··· DATA BLOCK

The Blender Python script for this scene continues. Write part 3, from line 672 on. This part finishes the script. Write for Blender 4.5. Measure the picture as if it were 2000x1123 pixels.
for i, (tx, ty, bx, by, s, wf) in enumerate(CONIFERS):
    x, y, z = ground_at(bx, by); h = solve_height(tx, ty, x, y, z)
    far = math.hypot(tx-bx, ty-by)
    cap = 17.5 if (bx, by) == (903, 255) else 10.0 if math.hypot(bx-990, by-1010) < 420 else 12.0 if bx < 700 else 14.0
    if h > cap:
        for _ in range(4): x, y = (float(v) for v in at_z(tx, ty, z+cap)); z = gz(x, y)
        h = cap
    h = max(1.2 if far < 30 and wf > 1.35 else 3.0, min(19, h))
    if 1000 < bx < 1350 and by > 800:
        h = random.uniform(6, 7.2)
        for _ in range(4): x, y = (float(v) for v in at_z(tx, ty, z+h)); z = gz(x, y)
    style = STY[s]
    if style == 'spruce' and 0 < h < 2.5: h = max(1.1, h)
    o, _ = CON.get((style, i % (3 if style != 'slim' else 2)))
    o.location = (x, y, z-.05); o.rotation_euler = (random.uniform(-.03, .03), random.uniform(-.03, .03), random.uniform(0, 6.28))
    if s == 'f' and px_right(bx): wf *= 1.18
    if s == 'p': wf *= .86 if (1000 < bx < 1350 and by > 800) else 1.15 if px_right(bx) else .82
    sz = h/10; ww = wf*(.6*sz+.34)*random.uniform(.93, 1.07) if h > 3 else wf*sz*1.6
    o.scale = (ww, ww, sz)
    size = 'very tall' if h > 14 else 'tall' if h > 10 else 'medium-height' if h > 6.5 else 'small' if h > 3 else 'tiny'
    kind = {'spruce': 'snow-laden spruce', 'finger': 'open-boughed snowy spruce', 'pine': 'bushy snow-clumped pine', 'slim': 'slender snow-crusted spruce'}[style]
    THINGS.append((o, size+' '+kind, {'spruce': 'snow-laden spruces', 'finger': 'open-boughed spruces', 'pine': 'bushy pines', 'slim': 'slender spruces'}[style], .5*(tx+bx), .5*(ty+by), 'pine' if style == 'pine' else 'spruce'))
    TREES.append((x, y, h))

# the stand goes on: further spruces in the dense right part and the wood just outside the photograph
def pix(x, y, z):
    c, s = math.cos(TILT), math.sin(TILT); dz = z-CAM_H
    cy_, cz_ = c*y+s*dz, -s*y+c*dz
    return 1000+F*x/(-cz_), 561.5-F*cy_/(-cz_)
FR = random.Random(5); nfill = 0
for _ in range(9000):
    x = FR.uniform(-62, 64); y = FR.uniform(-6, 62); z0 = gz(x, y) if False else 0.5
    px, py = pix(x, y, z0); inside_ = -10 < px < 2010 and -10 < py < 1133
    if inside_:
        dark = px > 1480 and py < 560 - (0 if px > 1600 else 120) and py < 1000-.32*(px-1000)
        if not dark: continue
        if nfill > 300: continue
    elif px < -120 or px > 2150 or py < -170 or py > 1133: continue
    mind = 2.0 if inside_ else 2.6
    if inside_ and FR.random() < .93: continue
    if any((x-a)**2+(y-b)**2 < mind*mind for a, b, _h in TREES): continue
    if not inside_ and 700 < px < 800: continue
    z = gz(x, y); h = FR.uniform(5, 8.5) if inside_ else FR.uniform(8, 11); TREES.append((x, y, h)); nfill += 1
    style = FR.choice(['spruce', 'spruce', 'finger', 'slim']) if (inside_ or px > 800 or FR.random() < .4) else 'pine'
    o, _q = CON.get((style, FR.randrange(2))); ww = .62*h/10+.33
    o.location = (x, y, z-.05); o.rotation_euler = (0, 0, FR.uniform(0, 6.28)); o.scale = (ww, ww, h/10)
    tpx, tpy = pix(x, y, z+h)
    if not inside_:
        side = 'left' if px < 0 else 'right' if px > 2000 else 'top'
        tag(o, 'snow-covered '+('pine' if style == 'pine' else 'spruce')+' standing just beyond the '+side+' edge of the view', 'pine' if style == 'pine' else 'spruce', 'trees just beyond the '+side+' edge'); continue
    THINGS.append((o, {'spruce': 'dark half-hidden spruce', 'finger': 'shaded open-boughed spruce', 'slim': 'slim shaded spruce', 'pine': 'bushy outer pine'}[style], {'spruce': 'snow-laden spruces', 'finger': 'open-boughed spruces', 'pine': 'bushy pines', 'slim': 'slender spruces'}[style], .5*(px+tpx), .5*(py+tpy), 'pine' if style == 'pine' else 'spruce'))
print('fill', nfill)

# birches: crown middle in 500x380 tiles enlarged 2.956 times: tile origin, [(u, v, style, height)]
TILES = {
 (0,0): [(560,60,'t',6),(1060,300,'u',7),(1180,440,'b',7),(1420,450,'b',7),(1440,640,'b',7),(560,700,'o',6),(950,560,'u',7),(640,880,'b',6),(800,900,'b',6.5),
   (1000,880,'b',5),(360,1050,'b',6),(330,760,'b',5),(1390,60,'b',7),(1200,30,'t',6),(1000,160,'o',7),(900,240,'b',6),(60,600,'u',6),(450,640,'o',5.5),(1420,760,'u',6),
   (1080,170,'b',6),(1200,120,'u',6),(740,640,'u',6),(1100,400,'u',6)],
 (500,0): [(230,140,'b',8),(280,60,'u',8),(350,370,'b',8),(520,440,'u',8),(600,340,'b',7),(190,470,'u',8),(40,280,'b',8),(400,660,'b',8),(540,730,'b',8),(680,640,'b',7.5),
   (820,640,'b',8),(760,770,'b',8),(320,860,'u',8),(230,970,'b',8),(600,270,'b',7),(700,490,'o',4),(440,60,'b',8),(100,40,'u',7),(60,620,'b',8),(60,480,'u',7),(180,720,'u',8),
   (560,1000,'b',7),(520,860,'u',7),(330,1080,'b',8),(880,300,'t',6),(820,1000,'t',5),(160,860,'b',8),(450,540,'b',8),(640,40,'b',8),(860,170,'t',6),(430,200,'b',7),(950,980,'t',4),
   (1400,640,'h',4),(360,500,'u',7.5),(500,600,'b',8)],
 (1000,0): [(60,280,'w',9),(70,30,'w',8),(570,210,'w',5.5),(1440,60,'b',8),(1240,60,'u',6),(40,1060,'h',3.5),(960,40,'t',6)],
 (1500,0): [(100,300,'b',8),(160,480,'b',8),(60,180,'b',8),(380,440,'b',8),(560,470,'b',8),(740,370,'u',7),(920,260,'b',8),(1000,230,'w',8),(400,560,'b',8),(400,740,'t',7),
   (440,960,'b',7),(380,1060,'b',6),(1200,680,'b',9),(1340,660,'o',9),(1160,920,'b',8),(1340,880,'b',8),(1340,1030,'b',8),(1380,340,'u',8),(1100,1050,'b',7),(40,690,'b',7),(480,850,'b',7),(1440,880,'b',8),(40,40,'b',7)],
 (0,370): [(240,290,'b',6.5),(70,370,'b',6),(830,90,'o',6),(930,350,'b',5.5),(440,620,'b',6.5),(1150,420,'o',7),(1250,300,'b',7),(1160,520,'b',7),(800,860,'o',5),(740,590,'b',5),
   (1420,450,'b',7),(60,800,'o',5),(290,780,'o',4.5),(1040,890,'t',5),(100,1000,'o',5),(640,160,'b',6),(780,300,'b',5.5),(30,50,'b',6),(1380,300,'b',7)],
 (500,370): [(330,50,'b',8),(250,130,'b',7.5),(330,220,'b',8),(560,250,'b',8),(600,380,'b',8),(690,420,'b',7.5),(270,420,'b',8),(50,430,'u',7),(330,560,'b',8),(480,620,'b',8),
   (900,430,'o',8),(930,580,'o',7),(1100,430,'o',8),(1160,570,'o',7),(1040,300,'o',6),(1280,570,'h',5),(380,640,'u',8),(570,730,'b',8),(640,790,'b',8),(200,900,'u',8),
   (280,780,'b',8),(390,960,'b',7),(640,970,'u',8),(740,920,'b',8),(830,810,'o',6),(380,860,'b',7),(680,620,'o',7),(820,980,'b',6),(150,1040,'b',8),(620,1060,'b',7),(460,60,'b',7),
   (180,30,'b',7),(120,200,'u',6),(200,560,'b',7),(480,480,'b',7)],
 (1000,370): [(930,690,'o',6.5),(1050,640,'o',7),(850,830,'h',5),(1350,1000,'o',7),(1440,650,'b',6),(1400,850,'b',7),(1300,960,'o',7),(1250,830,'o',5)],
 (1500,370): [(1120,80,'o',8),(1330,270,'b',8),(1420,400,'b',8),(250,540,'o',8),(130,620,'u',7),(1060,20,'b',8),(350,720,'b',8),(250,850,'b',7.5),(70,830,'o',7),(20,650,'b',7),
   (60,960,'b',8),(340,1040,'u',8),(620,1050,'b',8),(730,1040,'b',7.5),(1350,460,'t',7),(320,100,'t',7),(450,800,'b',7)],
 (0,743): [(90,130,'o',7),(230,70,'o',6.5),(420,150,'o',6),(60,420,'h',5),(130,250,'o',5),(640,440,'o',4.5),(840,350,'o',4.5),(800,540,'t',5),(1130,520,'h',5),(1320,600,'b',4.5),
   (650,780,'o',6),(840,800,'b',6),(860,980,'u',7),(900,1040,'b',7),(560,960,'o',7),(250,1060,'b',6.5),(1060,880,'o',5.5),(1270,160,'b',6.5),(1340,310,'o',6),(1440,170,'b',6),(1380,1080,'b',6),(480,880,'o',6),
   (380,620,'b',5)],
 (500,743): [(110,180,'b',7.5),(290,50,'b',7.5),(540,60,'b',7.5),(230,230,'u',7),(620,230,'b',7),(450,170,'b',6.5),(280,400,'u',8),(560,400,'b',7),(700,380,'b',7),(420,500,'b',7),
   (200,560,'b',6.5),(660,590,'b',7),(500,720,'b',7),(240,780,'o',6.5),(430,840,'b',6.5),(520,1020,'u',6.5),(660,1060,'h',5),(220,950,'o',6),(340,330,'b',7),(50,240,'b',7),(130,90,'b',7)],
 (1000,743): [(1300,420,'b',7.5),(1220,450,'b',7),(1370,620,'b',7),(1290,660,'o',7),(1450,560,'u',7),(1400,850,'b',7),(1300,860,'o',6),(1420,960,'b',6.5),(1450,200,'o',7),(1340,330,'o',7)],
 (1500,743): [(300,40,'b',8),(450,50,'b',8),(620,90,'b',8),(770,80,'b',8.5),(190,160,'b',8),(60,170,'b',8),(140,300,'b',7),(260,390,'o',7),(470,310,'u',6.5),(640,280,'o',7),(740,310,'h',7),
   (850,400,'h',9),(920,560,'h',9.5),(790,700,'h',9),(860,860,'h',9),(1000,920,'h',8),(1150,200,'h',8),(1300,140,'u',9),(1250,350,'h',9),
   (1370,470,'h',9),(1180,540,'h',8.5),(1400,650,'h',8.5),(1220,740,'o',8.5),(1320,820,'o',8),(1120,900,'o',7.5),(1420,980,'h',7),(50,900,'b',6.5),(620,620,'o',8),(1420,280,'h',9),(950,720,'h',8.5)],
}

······

> _WRITTEN TASK_: All lines holding the word "part" should be picked out and copied.

> _RESULT OF THIS TASK_:
The Blender Python script for this scene continues. Write part 3, from line 672 on. This part finishes the script. Write for Blender 4.5. Measure the picture as if it were 2000x1123 pixels.
# the stand goes on: further spruces in the dense right part and the wood just outside the photograph